Being the sustainable seafood maven that I am, I asked about the swordfish. I got the familiar "we have a great purveyor" answer when I asked where it was from and how it was caught. As readers of this blog know, I am not a fan of reliance on a purveyor's assurances that all is well and sustainable with their fish. (See The One that Got Away - about my seafood dinner at Via Matta.) The swordfish involtini was rendered well but could easily have been made with a sustainable selection. Duck breast over farro evoked the perfectly roasted duck that first impressed me at Icarus. I could have eaten that duck all night, but the farro (a favorite nutty chewy grain) was lost in a sauce that lacked the clarity and strength of the duck. Blueberry Genetti Cake was perfect. Not too sweet, it managed to hit just the right note to end the meal. 

Maybe it's a quibble, but I would not lead with "we're still trying to get things right" message. I'd prefer a strong articulation of "what we are." It's okay to acknowledge some accommodation to local tastes (e.g. they're adding more entrees to the menu as they have at Ashmont Grill), but I came away with the sense that they are a restaurant in search of an identity. Then again, it's a neighborhood that is re-defining its own and maybe that's okay. 

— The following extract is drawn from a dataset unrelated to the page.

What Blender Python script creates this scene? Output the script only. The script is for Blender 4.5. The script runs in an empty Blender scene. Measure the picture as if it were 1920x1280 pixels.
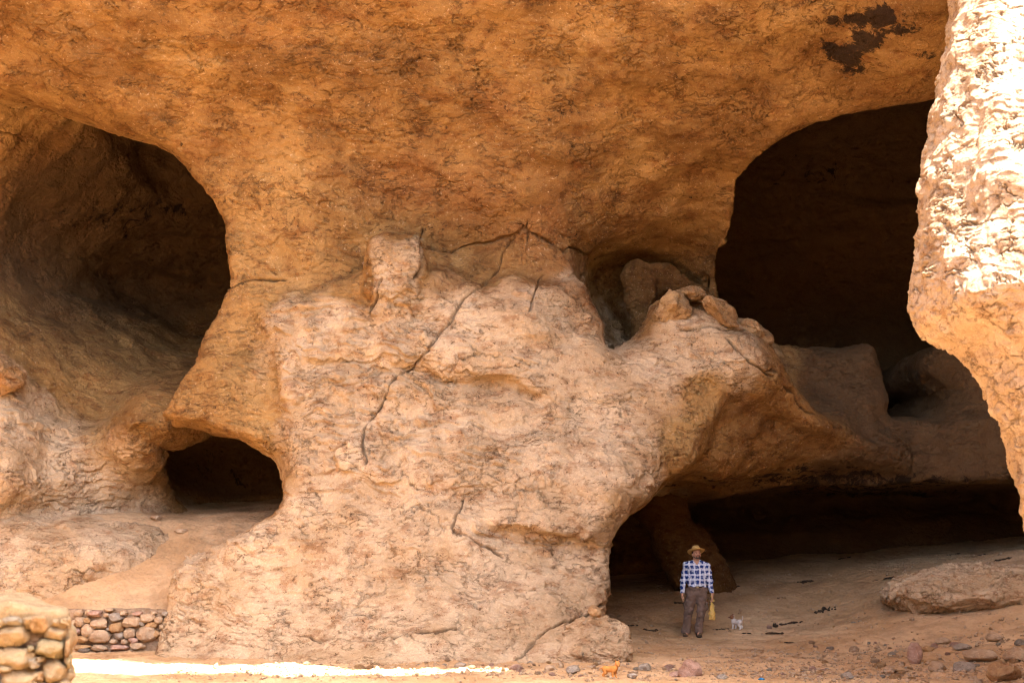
import bpy, bmesh, math, random
import numpy as np
from mathutils import Vector, Matrix
random.seed(7); rng = np.random.default_rng(7)
S = bpy.context.scene; COL = S.collection
rad = math.radians
# ------------------------------------------------------------------ camera
F = 2667.0; TH = rad(8.6); CAMZ = 1.65
cd = bpy.data.cameras.new("camera"); cam = bpy.data.objects.new("camera", cd); COL.objects.link(cam)
cd.sensor_width = 36; cd.lens = F/1920*36; cd.clip_end = 2000; cd.clip_start = 0.1
cam.location = (0, 0, CAMZ); cam.rotation_euler = (math.pi/2+TH, 0, 0); S.camera = cam
cd.dof.use_dof = True; cd.dof.focus_distance = 26.5; cd.dof.aperture_fstop = 2.4
# ------------------------------------------------------------------ light
SUNV = Vector((.2, -.32, .926)).normalized()
w = bpy.data.worlds.new("World"); S.world = w; w.use_nodes = True
nt = w.node_tree; sky = nt.nodes.new('ShaderNodeTexSky'); sky.sky_type = 'NISHITA'; sky.sun_disc = False
sky.sun_elevation = math.asin(SUNV.z); sky.sun_rotation = math.atan2(SUNV.x, SUNV.y)
sky.dust_density = 4.0; sky.ozone_density = 0.6; sky.air_density = 0.8
nt.links.new(sky.outputs[0], nt.nodes['Background'].inputs[0]); nt.nodes['Background'].inputs[1].default_value = 0.15
sl = bpy.data.lights.new("sun", 'SUN'); sl.energy = 4.3; sl.angle = rad(.5); sl.color = (1, .95, .87)
so = bpy.data.objects.new("sun", sl); COL.objects.link(so); so.rotation_euler = SUNV.to_track_quat('Z', 'Y').to_euler(); so.location = (10, -10, 30)
S.view_settings.view_transform = 'Standard'; S.view_settings.look = 'None'; S.view_settings.gamma = 1
S.view_settings.exposure = 3.1
S.render.engine = 'CYCLES'; cy = S.cycles
cy.use_adaptive_sampling = True; cy.adaptive_threshold = .025; cy.use_denoising = True; cy.denoiser = 'OPENIMAGEDENOISE'; cy.denoising_input_passes = 'RGB_ALBEDO_NORMAL'
cy.max_bounces = 7; cy.diffuse_bounces = 3; cy.glossy_bounces = 1; cy.transmission_bounces = 2; cy.transparent_max_bounces = 4
cy.caustics_reflective = False; cy.caustics_refractive = False; cy.sample_clamp_indirect = 6
cy.pixel_filter_type = 'BLACKMAN_HARRIS'; cy.filter_width = 1.05
cy.feature_set = 'EXPERIMENTAL'; cy.dicing_rate = 1.2; cy.max_subdivisions = 7; cy.offscreen_dicing_scale = 12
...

I saw none of the crayons I was warned to expect, but the cutest little boy with a Red Sox cap came toddling by with his Dad when I was being seated. It's clearly a family-friendly atmosphere. With the blue and white motif, I kept thinking what a perfect place this is to introduce ocean-friendly selections and showcase the wonderful pasta they are clearly turning out there. Maybe highlight regional Italian coastal cuisine and take a lead showcasing truly sustainable seafood? It has the feel of an upscale version of the Tavernas one finds on the Mediterranean. One of the things I love most about European and South American "taverns" like this is their multi-generational atmosphere which is often bustling, fun and relaxed all at the same time. We have too few of these sorts of establishments here in the states. 

I would sign up for pasta classes, or come back for drinks at the bar over a Sox or Pats game. I'd love to try more of the pastas and pizza here, too. Let's hope the expansion of the Main Dishes portion of the menu replaces the two endangered fish (Cod and Halibut) with sustainable alternatives. Most entrees come in around $20 making dinner for two an affordable option.

Late night menu is available Thursday, Friday and Saturday. Some of the most interesting items are on the Antipasti and Appetizer menus: Sweet Pea soup with mascarpone and mint, for example. White anchovies, marinated olives, roasted peppers, prosciutto and other items come in at $3 each for a build your own Antipasto plate option. Some drinks, antipasti and split a pizza at the bar...sounds like a perfect date night.

If you drive rather than T it, there's plenty of free parking. Where else can you find that in Boston?

So the young Tavolo deserves your attention. Try it out and let me know what you find, maybe I'll see you at the bar!